__Task to carry out__.
Reproduce, exactly and in full, only the lines below from the one containing "Write a Blender" through the one containing "return (o[0],o[1],o[2],1.0)".

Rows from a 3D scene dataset
• • •

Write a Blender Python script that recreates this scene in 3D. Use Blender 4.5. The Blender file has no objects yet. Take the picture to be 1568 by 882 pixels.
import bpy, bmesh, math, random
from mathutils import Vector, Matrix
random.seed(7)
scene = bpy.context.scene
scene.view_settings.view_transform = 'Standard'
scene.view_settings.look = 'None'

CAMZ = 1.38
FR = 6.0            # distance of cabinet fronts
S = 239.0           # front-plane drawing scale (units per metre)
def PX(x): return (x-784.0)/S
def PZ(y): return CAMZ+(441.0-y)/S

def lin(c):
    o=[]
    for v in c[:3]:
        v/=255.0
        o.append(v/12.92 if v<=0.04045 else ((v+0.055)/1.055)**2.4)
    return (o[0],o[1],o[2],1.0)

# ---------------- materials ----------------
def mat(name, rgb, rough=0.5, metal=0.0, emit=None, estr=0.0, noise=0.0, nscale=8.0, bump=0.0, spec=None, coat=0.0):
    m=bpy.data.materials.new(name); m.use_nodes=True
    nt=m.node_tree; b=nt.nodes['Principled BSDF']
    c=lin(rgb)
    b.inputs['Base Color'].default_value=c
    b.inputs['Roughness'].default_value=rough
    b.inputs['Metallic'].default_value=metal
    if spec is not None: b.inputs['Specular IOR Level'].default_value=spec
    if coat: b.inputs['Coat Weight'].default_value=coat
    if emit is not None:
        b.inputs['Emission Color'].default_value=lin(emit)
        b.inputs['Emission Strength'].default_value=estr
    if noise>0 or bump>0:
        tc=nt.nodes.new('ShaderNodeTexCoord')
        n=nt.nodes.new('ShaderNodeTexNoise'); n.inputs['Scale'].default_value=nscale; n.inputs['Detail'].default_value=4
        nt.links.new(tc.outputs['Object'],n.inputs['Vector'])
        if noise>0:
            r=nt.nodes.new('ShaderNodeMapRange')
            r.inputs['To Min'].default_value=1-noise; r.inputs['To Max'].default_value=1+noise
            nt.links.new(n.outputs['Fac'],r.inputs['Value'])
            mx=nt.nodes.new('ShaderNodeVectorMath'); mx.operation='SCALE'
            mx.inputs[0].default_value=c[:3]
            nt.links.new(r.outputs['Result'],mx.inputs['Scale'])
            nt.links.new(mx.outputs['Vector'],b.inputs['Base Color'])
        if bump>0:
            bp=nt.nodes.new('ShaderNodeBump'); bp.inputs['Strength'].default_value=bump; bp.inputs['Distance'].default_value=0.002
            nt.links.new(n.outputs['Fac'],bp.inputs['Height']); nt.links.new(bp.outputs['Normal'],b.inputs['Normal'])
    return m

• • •

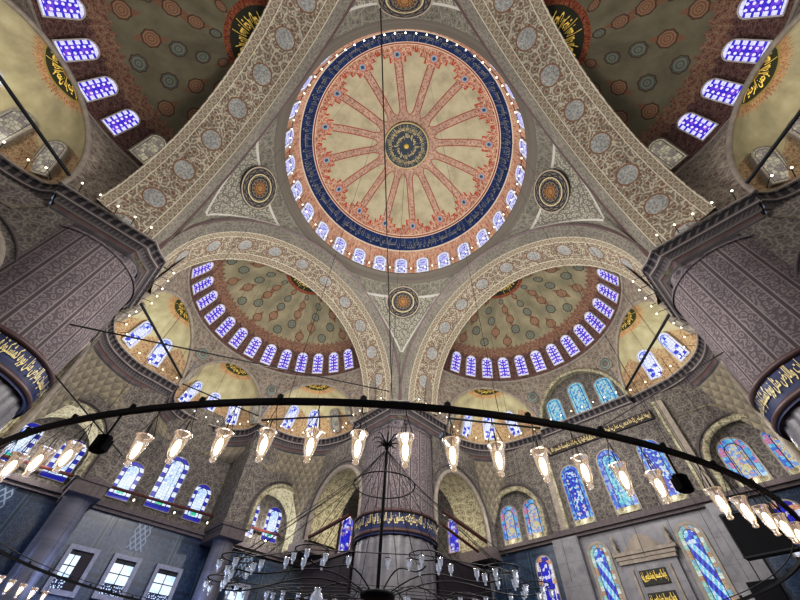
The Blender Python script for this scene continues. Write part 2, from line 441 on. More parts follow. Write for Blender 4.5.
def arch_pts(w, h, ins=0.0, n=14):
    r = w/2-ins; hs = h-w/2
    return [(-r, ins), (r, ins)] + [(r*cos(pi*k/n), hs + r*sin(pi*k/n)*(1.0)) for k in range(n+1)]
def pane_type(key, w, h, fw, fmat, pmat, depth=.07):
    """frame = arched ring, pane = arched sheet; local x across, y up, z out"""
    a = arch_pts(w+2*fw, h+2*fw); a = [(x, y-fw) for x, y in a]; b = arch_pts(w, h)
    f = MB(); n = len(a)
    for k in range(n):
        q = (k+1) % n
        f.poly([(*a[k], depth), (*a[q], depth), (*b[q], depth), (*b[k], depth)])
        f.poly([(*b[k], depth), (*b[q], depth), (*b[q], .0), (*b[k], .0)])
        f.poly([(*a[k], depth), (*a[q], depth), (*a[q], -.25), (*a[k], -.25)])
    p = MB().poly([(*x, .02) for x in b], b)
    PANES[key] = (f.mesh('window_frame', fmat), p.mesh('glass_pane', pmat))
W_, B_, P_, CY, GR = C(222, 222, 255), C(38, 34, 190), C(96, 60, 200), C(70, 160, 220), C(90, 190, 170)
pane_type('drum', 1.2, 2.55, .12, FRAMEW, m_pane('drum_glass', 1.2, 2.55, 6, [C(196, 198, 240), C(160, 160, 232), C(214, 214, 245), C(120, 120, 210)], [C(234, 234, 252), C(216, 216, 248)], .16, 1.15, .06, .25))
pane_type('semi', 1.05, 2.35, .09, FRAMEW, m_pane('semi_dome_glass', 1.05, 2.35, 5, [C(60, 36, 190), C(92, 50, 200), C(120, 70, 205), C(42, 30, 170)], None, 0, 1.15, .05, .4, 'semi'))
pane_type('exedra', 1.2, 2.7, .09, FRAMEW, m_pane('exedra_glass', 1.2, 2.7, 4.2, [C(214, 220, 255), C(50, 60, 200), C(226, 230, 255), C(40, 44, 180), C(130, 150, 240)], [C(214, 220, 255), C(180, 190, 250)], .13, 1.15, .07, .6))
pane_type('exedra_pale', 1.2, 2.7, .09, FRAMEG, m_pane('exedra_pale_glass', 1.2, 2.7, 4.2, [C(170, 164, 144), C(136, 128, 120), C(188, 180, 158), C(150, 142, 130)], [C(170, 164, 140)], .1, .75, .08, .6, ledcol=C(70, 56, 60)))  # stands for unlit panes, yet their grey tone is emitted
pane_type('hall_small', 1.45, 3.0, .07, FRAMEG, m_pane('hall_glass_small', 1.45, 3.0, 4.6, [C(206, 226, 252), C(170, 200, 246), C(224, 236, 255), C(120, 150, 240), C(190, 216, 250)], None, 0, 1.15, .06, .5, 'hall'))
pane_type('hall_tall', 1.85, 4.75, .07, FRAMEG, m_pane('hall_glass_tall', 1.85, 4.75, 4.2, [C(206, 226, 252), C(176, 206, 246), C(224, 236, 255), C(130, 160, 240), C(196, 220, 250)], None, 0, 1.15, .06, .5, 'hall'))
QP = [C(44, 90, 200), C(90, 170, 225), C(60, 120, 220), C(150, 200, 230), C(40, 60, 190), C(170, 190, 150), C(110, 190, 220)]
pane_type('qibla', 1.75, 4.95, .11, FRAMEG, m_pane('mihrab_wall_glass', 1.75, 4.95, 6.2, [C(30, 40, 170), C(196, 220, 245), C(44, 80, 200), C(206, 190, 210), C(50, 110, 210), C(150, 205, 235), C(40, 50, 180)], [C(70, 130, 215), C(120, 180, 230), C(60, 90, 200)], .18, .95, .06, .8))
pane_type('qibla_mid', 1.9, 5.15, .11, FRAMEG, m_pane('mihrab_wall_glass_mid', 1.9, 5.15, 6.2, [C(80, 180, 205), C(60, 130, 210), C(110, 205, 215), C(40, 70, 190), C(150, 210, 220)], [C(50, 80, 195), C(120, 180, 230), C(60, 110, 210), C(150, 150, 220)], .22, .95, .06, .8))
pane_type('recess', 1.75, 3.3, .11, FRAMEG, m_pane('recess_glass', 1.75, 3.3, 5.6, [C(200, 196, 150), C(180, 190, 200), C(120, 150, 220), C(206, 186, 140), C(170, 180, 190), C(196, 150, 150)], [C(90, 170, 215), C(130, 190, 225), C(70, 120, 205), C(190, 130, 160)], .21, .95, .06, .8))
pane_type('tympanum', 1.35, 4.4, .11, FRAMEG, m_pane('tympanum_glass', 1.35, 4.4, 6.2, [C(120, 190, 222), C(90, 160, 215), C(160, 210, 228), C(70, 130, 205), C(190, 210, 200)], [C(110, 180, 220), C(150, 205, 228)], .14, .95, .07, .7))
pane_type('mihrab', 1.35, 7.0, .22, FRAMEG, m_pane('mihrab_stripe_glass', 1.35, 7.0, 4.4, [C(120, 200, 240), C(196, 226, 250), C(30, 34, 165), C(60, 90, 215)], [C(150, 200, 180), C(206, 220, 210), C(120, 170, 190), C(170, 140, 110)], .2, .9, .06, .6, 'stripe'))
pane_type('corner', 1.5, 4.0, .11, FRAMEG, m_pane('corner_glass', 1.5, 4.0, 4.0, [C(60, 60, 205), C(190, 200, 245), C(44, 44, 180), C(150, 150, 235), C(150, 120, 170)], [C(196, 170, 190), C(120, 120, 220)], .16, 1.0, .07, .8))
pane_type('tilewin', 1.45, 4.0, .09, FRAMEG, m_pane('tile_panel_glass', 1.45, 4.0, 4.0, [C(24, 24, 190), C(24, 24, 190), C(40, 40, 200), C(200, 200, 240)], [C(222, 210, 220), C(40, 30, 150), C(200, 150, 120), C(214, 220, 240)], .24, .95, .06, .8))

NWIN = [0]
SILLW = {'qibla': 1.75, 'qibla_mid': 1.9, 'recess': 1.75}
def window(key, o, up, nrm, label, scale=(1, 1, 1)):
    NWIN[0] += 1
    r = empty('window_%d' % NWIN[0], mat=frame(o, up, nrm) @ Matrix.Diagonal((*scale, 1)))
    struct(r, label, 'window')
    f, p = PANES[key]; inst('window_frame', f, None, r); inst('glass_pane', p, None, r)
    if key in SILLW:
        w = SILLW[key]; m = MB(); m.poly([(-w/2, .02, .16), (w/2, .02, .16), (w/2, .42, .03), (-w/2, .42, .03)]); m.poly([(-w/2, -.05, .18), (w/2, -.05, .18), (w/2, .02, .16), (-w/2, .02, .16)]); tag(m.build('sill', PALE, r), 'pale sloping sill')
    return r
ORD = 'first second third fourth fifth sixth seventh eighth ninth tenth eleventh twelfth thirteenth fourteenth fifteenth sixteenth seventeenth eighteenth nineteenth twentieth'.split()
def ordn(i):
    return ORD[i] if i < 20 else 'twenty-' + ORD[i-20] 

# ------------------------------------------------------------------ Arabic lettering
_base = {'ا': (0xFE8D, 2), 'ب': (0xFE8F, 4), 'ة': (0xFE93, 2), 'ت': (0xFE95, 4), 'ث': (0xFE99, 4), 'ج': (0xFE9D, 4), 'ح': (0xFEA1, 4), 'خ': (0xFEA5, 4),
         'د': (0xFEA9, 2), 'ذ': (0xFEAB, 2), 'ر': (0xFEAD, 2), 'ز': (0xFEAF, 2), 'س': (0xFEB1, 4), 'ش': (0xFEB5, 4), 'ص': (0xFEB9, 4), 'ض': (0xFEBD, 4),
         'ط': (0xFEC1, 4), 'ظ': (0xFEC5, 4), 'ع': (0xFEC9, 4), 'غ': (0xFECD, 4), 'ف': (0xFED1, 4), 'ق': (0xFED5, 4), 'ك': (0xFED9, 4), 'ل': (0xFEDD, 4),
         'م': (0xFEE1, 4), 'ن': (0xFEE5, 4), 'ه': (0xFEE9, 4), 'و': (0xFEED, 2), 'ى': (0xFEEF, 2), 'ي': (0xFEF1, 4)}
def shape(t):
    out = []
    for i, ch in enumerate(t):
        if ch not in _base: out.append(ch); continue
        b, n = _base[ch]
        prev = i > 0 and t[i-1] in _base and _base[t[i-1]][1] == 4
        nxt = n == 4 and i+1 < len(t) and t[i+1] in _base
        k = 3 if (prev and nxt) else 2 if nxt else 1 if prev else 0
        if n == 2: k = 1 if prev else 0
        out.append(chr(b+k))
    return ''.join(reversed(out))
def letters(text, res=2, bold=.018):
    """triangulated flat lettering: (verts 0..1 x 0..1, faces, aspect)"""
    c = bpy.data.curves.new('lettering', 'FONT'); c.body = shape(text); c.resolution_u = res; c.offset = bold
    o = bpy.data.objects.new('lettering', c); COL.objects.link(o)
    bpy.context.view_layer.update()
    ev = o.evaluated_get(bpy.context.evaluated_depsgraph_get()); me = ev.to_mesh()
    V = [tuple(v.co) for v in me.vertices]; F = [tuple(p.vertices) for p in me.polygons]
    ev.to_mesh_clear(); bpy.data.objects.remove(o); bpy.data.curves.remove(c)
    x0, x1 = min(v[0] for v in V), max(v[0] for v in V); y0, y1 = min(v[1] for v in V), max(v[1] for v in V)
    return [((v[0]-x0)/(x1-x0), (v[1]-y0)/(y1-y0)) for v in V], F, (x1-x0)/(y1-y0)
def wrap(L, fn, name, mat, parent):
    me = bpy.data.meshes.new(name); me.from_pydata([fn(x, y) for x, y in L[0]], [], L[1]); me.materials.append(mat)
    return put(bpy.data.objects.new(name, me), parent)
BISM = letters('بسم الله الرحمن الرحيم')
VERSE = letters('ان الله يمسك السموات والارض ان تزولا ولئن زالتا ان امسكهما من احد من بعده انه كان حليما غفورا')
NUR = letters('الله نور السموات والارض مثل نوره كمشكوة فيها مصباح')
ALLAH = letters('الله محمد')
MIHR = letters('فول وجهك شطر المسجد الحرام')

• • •

__Task answer__.
Write a Blender Python script that recreates this scene in 3D. Use Blender 4.5. The Blender file has no objects yet. Take the picture to be 1568 by 882 pixels.
import bpy, bmesh, math, random
from mathutils import Vector, Matrix
random.seed(7)
scene = bpy.context.scene
scene.view_settings.view_transform = 'Standard'
scene.view_settings.look = 'None'

CAMZ = 1.38
FR = 6.0            # distance of cabinet fronts
S = 239.0           # front-plane drawing scale (units per metre)
def PX(x): return (x-784.0)/S
def PZ(y): return CAMZ+(441.0-y)/S

def lin(c):
    o=[]
    for v in c[:3]:
        v/=255.0
        o.append(v/12.92 if v<=0.04045 else ((v+0.055)/1.055)**2.4)
    return (o[0],o[1],o[2],1.0)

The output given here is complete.